Wildcard: Butcher's Crossing by John Williams. I read this one right after reading Blood Meridian and I have to say, I resonated with and enjoyed Butcher's Crossing more than I did Blood Meridian. Not that it's a direct comparison, but there are certain similar themes in both.
I’ve been wanting to read this for a while. Thanks!
Highly anticipating your read and listen of Gass and Vollmann. In honor of your trip to France and request for some recent fiction , The Map and the Territory by Michel Houellbecq. Much more focussed and far less vulgar than his earlier works it won the Prix Goncourt in 2010. His current perhaps final novel runs about 700 pages but hasn’t appeared yet in English translation
I’ve actually read all of Houellebecq’s work in English. I reviewed Serotonin for Rain Taxi and it came out. Le carte et le territoire I bought in 2012 when I was in Lyon and struggled through it on the flight. Ended up reading it in English. 😁 I’m looking forward to his latest!
So many tantalizing titles here!
Wildcard Pick: Study for Obedience by Sarah Bernstein
Thanks!
One of my favorite recent books was Richard Milward's Man-Eating Typewriter. An incredibly fun book written mostly in Polari.
OK, now that is an awesome book title!
My wildcard pick is the astonishing masterpiece of Argentinian surrealism Kalpa Imperial by Angélica Goródischer. It is a fantastical, dreamlike book that blends simple fable with sprawling political satire, and the Ursula K. Le Guin translation is excellent.
Argentinian literature is so rich! Thanks for this!
If you do decide to go with Lookout Cartridge I highly recommend you try and find a copy The Review of Contemporary Fiction Vol. 10, No. 1: Joseph McElroy. There are excellent essays in there that are a great companion to that work.
I might have to ask Steven Moore to scan ‘em for me-can’t find a copy anywhere! I loved that periodical. Thanks for tip! I’ve used RCF essays in several videos.
My wildcard submission is Lives of the Monster Dogs by Kirsten Bakis. Its her first novel -- came out in 1997. Her second novel comes out next month!
Whoa!

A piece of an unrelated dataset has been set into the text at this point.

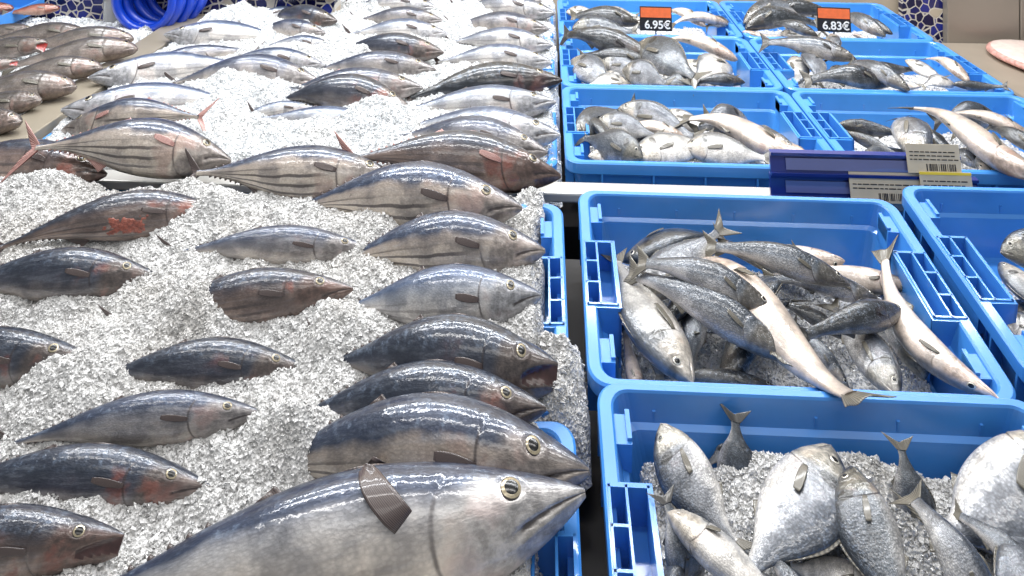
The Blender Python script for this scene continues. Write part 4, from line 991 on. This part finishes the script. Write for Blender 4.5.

Talk about taking your time on a book. 😁
Happy 40th birthday this year Chris1 If you think 40 is sordid, wait till you reach 60 which I do in 7 days time. On the plus side, I find myself writing about death more and more! Congrats on the 5th anniversary for the channel too. Bests.
Thanks, Marc! And a happy 60th birthday year for you! I’m jealous: you’ve been reading for roughly 20 more years than I!
Thank you for this video. Always great recommendations. What resources are you going to use in learning french? Thanks
Thanks! I’m using a mix of Fluent Forever, Duolingo, Pimsleur, and a grammar workbook. Luckily, I’ve already got a decent base.
BIG YES to both The Bee Sting and North Woods. Front table reads for sure, but both deeply satisfying.
Thanks so much for the affirmation!
Subscriber Wild Card Pick: Midnight Robber by Nalo Hopkinson
Thanks!
Amazing video! Philip Glass’s memoir is an excellent read. I’m glad to hear that you’re enjoying his music.
My Wildcard Pick: “Still No Word From You: Notes in the Margin” by Peter Orner.
Thanks! I've read Orner's _Am I Alone Here?_ and I quite liked it.
Happy New Year Chris! As always, I'm inspired and envious of your consistent and high quality output.
My wildcard pick for this year is A Bended Circuity by Robert S Stickley (RSS), published by Corona Samizdat Press.
Appreciate your words, Seth, and what you do for literature! Thanks for this pick-that book has been sitting here for far too long unread. Shameful.